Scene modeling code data
— BEGIN —
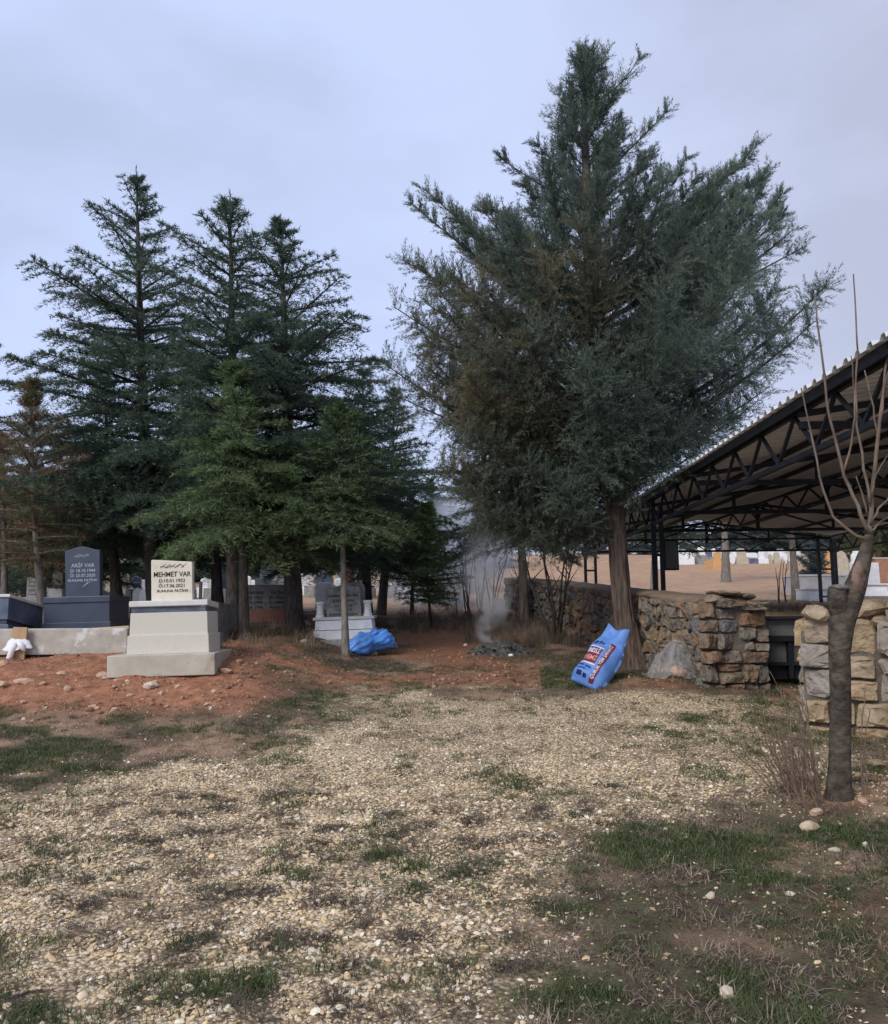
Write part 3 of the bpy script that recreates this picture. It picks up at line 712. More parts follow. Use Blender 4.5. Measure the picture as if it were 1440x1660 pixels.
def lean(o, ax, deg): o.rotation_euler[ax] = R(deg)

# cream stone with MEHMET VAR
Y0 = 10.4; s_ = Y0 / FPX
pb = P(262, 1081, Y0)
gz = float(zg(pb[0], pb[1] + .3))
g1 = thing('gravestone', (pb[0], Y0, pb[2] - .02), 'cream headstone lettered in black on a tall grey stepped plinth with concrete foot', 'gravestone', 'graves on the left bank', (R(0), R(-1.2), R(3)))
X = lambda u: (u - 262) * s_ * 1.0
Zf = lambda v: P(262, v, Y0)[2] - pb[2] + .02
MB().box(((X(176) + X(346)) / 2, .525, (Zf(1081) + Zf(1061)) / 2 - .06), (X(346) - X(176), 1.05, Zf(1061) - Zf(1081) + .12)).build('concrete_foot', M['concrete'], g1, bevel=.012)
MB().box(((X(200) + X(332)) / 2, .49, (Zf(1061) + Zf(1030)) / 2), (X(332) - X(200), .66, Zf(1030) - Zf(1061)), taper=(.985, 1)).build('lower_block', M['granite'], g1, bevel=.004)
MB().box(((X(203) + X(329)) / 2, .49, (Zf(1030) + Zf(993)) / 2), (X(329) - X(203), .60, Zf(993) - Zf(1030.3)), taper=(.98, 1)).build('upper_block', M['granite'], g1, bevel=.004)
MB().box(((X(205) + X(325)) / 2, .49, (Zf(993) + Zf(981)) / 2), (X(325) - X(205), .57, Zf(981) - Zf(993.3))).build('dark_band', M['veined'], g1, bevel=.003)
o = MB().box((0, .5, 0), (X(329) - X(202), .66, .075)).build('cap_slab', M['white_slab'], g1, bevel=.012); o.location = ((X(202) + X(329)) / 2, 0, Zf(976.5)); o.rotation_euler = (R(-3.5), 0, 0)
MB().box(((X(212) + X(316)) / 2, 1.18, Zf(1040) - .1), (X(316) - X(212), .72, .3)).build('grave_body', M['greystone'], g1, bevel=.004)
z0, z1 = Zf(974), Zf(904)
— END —
— BEGIN —
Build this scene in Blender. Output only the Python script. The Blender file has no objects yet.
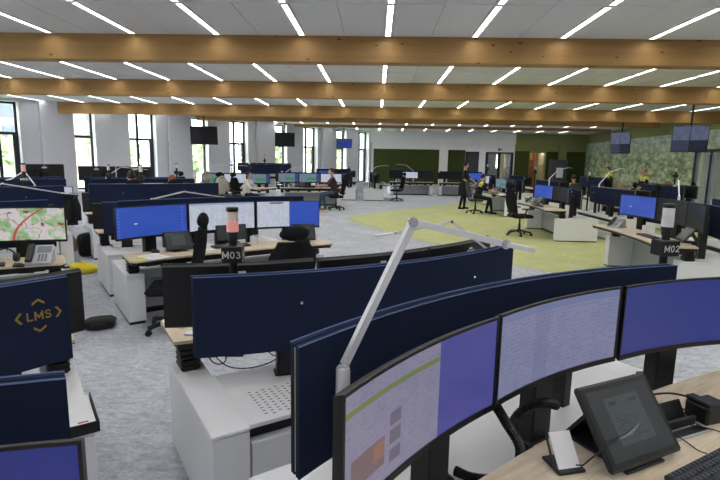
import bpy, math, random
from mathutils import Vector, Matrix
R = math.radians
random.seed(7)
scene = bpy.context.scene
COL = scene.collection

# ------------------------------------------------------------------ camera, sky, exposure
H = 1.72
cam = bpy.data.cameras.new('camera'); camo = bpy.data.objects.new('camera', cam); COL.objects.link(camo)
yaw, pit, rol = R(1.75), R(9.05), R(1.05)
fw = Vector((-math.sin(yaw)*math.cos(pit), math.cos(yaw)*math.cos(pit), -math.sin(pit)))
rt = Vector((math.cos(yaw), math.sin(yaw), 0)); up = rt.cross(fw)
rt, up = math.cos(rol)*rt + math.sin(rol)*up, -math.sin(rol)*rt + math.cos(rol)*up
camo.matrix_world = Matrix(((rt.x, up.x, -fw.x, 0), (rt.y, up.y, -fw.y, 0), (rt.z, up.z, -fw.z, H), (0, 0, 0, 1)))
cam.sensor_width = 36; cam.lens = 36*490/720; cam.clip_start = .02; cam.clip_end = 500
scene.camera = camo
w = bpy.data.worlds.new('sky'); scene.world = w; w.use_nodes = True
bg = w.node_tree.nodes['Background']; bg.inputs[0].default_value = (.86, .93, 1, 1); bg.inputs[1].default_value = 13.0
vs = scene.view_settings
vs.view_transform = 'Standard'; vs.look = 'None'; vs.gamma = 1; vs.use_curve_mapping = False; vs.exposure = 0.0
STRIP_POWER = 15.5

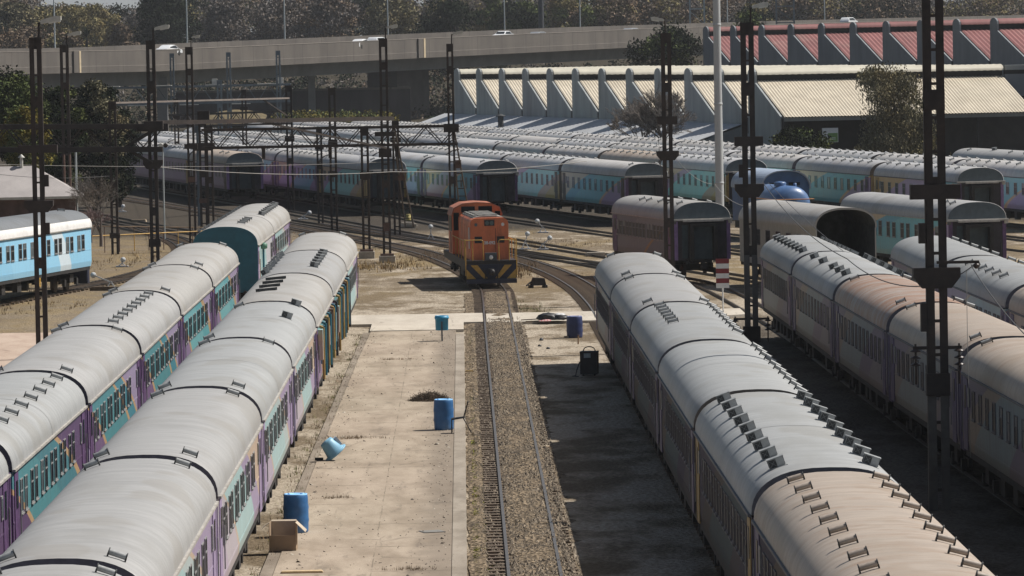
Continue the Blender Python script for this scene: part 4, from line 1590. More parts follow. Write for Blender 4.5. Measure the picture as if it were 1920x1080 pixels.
— END —
— BEGIN —
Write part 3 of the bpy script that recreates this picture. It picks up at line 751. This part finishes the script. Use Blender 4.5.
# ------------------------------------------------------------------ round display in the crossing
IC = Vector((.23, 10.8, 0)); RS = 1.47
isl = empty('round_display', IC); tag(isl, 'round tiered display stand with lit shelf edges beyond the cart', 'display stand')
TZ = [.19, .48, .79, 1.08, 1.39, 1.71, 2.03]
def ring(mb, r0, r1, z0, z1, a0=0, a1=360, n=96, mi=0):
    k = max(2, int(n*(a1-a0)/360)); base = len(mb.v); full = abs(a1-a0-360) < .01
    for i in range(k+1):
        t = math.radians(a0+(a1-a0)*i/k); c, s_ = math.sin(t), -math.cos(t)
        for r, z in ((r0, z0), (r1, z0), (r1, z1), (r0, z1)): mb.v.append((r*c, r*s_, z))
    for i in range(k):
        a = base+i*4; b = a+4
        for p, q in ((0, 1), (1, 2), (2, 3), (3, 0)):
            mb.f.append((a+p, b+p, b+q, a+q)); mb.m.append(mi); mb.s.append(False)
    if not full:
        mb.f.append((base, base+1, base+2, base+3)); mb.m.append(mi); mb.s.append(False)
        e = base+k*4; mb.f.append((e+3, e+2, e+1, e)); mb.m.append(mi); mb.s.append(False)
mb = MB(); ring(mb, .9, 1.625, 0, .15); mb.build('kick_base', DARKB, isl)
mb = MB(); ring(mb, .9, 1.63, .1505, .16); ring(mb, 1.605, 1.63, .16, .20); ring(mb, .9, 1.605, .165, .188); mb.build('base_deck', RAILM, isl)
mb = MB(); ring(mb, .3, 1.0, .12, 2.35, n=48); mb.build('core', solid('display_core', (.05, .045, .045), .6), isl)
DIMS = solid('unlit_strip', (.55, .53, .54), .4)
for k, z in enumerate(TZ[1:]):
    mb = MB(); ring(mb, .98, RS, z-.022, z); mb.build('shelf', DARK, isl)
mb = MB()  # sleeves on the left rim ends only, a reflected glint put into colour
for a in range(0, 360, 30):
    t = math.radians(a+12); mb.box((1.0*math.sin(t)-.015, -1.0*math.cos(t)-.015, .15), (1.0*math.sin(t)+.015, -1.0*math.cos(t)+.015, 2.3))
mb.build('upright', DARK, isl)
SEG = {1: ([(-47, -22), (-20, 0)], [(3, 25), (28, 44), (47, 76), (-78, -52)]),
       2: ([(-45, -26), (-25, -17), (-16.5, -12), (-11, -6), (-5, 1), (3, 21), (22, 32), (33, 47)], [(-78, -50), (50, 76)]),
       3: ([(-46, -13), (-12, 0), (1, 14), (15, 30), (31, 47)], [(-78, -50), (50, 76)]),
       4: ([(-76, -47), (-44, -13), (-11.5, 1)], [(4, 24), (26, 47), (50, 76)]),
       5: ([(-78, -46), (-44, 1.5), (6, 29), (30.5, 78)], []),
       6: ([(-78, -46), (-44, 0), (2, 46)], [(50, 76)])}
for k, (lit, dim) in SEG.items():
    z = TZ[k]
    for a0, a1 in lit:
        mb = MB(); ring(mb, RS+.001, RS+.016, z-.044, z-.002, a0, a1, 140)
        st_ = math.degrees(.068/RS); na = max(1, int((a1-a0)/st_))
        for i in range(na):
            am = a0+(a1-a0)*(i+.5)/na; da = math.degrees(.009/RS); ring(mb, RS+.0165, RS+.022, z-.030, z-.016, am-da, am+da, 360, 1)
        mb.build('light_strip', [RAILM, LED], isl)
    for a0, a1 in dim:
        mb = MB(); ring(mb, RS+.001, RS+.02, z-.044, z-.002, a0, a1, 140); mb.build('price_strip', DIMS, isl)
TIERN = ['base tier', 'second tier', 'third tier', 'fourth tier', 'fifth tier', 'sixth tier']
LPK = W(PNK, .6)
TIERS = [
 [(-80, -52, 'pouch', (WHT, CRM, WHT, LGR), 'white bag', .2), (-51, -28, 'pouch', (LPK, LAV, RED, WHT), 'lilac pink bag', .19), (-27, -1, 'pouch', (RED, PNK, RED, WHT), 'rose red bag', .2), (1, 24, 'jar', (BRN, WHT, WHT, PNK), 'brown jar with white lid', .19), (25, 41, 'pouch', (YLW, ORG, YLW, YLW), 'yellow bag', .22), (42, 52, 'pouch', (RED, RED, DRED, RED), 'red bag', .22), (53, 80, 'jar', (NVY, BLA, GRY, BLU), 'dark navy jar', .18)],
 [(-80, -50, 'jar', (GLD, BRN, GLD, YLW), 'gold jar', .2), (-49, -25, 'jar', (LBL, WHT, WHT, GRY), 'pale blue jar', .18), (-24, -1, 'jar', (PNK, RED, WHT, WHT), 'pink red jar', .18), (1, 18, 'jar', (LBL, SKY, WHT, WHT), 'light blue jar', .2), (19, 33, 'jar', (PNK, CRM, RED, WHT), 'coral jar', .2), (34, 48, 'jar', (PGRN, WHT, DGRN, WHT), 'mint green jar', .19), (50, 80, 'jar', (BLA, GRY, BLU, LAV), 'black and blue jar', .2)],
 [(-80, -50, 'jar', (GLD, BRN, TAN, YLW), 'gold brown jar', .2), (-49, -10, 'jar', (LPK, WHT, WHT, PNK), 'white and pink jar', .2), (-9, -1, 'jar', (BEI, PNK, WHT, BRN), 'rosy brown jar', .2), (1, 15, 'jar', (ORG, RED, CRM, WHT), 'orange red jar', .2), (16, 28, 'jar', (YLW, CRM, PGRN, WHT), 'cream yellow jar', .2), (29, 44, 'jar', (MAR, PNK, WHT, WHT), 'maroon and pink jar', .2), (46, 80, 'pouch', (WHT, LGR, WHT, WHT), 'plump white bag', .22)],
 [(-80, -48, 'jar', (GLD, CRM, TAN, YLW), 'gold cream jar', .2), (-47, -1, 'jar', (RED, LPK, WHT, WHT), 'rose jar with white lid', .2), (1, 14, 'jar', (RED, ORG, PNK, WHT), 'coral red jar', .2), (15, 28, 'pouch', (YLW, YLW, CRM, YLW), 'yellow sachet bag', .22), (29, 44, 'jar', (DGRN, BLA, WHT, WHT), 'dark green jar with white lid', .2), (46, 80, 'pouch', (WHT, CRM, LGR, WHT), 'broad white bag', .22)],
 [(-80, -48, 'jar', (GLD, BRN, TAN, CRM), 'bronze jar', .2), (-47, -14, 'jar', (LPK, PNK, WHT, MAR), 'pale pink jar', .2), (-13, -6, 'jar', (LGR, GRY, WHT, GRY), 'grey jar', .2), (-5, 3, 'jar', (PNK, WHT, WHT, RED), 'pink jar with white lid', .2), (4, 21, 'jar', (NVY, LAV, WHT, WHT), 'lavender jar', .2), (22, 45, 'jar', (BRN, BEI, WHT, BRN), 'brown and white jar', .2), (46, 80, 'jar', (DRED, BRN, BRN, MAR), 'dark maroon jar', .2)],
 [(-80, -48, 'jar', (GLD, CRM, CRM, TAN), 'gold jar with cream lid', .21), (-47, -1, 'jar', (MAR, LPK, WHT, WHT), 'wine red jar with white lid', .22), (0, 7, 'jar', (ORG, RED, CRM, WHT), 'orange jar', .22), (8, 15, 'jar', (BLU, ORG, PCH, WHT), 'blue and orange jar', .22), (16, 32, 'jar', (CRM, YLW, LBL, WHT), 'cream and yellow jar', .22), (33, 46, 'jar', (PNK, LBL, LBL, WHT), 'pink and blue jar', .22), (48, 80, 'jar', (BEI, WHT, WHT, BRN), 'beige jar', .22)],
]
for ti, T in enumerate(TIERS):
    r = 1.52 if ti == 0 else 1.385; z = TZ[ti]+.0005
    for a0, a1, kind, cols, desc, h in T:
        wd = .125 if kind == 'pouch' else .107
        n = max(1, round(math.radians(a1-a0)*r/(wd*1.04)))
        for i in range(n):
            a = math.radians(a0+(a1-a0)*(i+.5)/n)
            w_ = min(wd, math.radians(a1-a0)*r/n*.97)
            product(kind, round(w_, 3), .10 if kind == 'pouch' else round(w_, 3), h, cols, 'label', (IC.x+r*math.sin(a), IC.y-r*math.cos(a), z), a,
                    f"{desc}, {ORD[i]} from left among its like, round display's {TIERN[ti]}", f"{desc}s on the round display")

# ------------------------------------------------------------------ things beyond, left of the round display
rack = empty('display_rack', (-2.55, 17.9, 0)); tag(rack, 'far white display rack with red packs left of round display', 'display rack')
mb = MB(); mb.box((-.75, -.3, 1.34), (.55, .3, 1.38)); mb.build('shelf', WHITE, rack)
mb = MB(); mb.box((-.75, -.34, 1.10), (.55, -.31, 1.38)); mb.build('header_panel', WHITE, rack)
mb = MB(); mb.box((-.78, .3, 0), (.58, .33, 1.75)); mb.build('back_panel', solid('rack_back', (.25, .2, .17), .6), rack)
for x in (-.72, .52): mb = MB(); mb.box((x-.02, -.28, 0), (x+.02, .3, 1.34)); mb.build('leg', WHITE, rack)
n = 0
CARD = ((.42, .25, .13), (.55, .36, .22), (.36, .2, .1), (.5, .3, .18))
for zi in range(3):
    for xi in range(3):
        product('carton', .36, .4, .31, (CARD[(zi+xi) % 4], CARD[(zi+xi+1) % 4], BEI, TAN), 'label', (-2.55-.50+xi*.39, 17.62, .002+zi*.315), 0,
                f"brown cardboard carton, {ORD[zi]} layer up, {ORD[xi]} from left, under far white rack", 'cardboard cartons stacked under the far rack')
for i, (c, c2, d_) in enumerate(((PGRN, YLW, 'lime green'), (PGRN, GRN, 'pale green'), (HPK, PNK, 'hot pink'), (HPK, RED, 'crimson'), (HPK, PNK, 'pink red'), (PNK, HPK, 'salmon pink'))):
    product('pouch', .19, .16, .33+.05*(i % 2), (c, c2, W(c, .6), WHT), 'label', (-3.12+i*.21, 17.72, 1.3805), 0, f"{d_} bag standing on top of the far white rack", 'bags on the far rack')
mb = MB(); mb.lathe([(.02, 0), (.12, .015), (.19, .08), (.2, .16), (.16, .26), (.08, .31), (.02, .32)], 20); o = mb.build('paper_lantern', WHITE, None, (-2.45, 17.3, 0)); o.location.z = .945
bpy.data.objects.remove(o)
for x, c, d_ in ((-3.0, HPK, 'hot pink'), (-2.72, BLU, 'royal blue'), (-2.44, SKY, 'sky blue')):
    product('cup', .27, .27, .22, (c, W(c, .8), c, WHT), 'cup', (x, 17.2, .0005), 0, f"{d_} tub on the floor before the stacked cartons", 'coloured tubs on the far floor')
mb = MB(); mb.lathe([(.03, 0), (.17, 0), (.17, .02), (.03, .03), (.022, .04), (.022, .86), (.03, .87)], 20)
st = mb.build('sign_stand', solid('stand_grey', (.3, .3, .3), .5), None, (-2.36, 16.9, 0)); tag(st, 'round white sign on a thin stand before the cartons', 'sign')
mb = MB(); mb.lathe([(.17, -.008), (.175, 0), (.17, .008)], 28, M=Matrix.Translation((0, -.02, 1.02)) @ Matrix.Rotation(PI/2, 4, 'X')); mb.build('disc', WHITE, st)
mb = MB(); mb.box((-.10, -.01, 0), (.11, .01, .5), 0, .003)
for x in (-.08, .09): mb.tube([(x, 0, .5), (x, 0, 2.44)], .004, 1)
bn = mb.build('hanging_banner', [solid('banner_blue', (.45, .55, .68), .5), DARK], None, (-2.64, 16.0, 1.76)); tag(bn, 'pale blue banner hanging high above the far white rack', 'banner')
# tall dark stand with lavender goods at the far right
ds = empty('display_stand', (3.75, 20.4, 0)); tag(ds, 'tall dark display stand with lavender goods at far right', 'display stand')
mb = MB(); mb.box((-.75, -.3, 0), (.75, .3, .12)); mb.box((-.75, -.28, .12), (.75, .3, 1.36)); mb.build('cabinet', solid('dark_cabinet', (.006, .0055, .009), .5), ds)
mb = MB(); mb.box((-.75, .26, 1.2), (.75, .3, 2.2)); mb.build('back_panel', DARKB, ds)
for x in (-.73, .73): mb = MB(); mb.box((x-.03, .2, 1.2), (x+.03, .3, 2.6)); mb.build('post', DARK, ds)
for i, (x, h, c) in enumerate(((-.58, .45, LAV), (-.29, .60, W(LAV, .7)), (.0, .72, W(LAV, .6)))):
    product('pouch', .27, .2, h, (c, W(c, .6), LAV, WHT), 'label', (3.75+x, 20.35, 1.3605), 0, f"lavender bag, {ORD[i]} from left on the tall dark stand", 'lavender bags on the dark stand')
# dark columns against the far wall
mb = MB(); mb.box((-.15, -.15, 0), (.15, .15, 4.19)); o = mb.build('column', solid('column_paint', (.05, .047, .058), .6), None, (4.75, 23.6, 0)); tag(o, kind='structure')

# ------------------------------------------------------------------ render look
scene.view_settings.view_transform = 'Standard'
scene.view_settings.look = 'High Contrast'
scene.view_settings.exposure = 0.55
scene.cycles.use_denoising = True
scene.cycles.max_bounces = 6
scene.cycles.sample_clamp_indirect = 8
— END —
- Directions: Read through the entries and copy every line that includes "More".

- Solved exercise:
Write part 3 of the bpy script that recreates this picture. It picks up at line 712. More parts follow. Use Blender 4.5. Measure the picture as if it were 1440x1660 pixels.
Continue the Blender Python script for this scene: part 4, from line 1590. More parts follow. Write for Blender 4.5. Measure the picture as if it were 1920x1080 pixels.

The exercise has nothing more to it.